In the first and second installment of the Ringstetten series, runes feature prominently. The few literate Swedish peasants would rather use them than Latin letters. The encampment school teaches both Latin and Runic literacy (reading/writing), secret messages are written in runes (for the Catholics not to understand), and these signs are thought to have magical powers. All of that is true (note that this was the seventeenth century, with all its religious wars, sorcery and superstition), and it puts some of the "magical" in the "magical realism" label I brand the series with.

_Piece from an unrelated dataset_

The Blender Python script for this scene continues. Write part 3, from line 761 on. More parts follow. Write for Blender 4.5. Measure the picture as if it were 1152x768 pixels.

Most funnily, the training snowman our young warriors use to exercise themselves during the "Rhineland winter" (1631-32) is an effigy of the enemy generalissimo, dressed in a green doublet and scarlet plume, with a rosary, a long rapier, and prominent handlebars and goatee. To use the snowman as a lifesize voodoo doll, a message has been written on the nape of "his" neck, in runes. Transliterated into Latin letters, it reads "Johan Tilly, son till en sköka" (Swedish for "Johan Tilly, son of a harlot").
Another prominent theme is wartime crossdressing and shieldmaidens: Germanic and Viking women went to war, joined armies, fought the enemy... unlike women in the Southern empires of yore (Tacitus even stated that equal rights among the Germans, like their proximity to nature, made them a purer and more innocent people than those of the corrupt Roman Empire).
Liselotte is more than a mere camp follower and regimental nurse: she aspires to be a shieldmaiden, and takes thus part in most of the skirmishes (not in epic battles like Breitenfeld and Lützen). As a highwaygirl, she is as skilled a markswench and fighter as her beau Gerhard. Against Liselotte is Croatian Natasha, taken prisoner at Breitenfeld: a more feminine and mature, sexier camp follower... who has an affair with His Majesty Gustavus Adolphus in Eleanor's absence. This femme fatale, widowed with twin children, will lose them to Wallenstein's entourage, and then sacrifice herself during the hard years, in a way that will brand all of the rebels forever.